# What the task asks
Report only the number of lines in this material that include the string "Take".

# Records
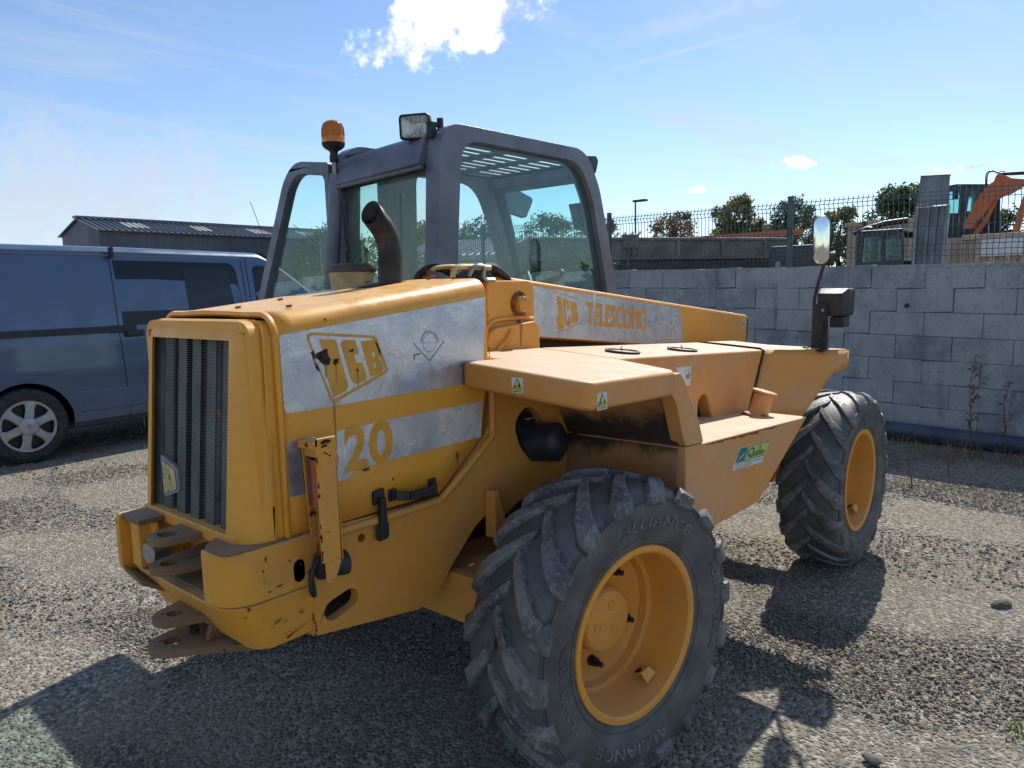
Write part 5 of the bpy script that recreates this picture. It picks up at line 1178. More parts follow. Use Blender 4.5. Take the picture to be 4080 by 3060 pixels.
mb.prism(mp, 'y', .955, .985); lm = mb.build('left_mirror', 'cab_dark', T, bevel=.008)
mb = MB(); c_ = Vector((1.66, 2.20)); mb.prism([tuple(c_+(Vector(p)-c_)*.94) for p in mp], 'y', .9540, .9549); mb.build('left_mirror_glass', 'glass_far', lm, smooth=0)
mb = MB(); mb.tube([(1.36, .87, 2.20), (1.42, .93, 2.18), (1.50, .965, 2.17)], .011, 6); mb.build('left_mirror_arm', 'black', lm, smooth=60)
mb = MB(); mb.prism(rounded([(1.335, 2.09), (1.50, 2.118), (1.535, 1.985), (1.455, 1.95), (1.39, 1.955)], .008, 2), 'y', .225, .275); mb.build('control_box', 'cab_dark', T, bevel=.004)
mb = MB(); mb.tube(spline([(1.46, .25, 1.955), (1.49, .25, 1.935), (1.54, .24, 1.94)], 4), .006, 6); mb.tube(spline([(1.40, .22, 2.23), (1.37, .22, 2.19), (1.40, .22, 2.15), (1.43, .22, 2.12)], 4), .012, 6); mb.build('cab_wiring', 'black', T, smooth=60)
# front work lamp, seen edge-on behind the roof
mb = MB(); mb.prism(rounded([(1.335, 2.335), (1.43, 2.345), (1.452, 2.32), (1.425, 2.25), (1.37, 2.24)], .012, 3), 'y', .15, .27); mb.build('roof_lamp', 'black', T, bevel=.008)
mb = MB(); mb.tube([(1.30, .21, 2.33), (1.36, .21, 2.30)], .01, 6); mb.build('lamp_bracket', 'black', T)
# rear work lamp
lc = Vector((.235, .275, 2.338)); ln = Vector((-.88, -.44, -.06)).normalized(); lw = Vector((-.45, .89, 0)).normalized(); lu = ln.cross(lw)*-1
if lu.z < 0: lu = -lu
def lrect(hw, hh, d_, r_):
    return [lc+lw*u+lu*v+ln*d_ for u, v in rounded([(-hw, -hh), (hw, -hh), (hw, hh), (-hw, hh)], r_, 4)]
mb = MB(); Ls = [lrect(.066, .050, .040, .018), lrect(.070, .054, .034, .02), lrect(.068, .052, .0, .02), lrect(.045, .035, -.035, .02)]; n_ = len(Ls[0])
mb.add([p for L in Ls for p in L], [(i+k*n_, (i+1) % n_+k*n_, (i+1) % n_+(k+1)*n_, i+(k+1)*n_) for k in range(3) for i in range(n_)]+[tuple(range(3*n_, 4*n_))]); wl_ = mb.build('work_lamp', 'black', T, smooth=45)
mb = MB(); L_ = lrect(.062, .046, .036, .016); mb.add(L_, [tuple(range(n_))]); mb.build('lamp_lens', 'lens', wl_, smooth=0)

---

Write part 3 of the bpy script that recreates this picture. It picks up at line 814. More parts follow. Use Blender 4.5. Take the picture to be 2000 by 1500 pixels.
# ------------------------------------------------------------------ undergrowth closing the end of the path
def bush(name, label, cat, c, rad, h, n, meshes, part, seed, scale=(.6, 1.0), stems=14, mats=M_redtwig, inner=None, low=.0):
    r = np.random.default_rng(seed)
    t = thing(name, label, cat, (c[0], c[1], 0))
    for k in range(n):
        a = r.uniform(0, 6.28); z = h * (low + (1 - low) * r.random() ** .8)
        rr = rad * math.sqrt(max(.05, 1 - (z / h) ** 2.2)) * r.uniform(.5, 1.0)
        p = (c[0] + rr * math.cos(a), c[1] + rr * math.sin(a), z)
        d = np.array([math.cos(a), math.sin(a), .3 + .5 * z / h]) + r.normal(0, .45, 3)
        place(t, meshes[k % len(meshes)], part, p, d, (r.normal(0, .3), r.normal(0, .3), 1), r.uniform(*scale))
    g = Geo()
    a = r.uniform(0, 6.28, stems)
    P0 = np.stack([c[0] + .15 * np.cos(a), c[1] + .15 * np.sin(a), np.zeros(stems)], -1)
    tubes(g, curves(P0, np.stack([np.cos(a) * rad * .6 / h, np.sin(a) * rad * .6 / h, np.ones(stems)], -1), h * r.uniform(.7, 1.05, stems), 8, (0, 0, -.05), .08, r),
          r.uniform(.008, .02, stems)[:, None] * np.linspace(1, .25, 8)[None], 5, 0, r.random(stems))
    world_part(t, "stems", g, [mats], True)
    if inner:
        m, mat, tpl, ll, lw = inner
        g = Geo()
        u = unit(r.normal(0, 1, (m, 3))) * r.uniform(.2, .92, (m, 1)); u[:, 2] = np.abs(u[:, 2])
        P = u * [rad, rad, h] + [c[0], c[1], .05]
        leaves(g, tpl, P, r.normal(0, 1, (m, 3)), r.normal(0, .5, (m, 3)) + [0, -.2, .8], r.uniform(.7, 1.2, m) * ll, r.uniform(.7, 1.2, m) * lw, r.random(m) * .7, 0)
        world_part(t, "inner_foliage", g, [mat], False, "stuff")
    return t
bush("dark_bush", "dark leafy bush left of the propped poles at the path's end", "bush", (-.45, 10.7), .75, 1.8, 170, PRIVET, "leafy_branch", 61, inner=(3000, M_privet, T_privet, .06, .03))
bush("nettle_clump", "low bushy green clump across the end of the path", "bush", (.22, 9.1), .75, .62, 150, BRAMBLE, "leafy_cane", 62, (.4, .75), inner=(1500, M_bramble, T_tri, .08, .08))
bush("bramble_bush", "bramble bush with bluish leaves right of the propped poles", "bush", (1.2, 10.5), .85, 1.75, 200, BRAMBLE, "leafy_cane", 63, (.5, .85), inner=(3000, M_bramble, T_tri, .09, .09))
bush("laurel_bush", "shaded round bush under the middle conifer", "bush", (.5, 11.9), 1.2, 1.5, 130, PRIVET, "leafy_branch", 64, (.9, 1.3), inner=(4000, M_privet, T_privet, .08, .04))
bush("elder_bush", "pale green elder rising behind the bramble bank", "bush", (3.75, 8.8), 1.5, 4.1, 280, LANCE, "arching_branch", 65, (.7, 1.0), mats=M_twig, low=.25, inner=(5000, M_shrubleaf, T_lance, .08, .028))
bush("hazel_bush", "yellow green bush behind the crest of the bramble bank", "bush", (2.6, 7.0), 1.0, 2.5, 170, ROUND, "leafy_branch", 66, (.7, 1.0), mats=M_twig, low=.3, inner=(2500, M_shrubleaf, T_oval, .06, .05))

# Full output
2